便利すぎて楽しい文房具を一挙紹介!常識を覆したヒットの秘密とは?
大ヒットの正体とは
これらの文房具の共通点は、常識を覆しているという点である。
最初の芯が折れないシャープペンシル、デルガードは、鉛筆より細いのだから折れやすいに決まっている、という常識を覆したのだ。結果筆圧が強くよく芯が折れてイライラしていたであろうユーザーの「芯が折れないシャープペンシルが欲しい」という潜在ニーズ=不満を見事につかみ大ヒットしているのだ。

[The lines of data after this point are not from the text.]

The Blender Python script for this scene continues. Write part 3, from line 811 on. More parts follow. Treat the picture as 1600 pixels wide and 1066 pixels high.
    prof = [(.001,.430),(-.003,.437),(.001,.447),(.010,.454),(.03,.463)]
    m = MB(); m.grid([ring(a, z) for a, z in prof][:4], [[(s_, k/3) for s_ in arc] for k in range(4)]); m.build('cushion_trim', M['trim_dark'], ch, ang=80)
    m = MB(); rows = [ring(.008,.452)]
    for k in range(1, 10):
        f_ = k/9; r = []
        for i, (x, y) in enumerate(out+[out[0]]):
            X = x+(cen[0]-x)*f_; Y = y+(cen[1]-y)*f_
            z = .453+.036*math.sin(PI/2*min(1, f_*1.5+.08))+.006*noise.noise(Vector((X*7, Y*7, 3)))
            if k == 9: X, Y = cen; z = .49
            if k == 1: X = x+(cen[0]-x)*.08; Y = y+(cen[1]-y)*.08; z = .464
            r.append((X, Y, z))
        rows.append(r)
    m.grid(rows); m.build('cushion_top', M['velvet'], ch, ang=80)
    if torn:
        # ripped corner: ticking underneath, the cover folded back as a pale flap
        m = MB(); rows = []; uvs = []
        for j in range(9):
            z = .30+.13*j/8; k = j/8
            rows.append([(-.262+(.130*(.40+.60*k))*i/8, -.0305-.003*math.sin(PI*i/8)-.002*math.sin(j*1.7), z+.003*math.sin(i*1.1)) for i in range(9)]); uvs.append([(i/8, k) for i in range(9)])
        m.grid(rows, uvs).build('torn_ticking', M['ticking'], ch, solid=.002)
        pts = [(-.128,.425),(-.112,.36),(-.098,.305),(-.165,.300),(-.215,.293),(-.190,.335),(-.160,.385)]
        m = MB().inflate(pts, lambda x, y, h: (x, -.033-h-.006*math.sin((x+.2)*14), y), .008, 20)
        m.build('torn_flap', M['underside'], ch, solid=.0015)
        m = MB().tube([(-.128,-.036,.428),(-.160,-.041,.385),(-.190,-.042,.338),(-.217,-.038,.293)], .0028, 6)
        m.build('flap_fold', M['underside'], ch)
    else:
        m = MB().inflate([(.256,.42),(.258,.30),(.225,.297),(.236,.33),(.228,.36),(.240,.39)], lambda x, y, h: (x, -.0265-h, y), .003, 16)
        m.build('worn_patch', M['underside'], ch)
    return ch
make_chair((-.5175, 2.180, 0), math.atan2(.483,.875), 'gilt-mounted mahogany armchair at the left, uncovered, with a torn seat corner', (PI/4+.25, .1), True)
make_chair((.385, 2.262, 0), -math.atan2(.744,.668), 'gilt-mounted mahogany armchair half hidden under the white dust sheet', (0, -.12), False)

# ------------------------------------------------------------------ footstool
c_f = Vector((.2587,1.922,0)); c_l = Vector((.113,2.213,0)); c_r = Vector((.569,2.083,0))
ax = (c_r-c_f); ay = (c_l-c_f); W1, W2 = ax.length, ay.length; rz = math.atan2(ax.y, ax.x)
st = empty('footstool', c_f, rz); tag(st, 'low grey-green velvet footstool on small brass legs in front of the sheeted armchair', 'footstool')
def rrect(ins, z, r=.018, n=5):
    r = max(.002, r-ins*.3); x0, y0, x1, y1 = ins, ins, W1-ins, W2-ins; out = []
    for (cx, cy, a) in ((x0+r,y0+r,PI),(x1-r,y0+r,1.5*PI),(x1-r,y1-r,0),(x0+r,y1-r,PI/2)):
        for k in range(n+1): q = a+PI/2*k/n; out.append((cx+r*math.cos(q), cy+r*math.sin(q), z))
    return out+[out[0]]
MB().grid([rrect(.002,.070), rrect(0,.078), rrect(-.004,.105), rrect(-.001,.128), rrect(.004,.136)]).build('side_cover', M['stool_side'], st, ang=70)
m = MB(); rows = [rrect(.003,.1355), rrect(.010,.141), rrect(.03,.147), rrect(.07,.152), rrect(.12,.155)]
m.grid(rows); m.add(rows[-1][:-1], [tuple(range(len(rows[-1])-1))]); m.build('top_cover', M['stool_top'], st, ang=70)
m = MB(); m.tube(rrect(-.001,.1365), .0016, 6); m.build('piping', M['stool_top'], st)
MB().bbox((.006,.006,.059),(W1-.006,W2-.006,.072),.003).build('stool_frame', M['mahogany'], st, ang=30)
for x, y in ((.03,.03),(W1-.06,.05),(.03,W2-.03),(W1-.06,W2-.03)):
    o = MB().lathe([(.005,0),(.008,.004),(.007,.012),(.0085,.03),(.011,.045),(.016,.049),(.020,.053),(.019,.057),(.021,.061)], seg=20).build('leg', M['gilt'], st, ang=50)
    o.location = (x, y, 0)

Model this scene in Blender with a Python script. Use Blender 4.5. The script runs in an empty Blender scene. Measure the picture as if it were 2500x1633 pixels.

また同じく芯が折れないオレンズは、芯が折れないことに加えて0.2ミリと今まで主流であった0.3ミリを超える細さである。『東大合格生のノートはどうして美しいのか?』(太田あや/文藝春秋)といった本が売れていたり、ロジカルノートというマス目にさらに線が書いてあり図の大きさをそろえて書きやすいノートが売れているように、最近の学生は自分できれいなノート、いわば「自分だけの、自分特製参考書」をつくる傾向にある。そのために細くきれいな字が求められ、細いシャーペンが売れているのではないだろうか。
そしてフリクションも同様に、自分だけの資料や参考書をつくるため、上司や先生の言葉をメモする際に色を使い分けたいのだ。筆者の気持ちは赤、重要な指示語は緑、先生が「テストに出るよ」といった言葉は黄色のように。その際、消えないペンを使ってしまうとメモをとるスピードも落ちてしまうし、間違えた際に修正テープなどが必要となってしまう。消えるカラフルなペンが欲しいというユーザーの潜在ニーズに応えたのである。
かつて学生の頃、暗記用ノートをつくる時に、ピンクや黄色の字が消える赤シートを使った経験のある人は多いのではないだろうか。こうした背景が、フリクションが社会人世代にも受け入れられた理由としてあるのではないか。
ヒット商品を生むためには、常識にとらわれずに考え、思いついたことを最初から無理だと思わず、「文句や不満を解消するにはどうしたら良いか」「そのためにその難題をどのように克服したら実現できるか」を考え抜く必要がある。猛烈に難しく面倒な作業だが、やり切ろうという思いを実現する推進力こそが重要である。
実際、難題をクリアし多くの壁を突破してこの作業をやり切った上記商品は、ユーザーの潜在ニーズをしっかりとつかんだ。芯を出さないシャーペンも、恐らく企画段階では社内で反対する声が多かったのではないだろうか。
特に文房具市場はユーザーの文句・不満の宝庫である。「おお、それそれ。欲しかった!」「そうきたか!」という商品がひしめきあっている。上記に挙げた商品以外にも、クリップや付箋などたくさんの工夫を凝らした商品が多い。
しかし、ヒット商品を生むためには、ただ適当に常識外れなことをやればいいわけではない。ユーザーのことを常に考え、文句・不満・潜在ニーズを探り、何度も社内で「無理」と言われても妥協せず、あきらめず、色々な壁をぶち破る力を出し切ったときにヒットにつながるのだ。壁に向かっていけば、大ヒット商品への道が開けるかもしれない。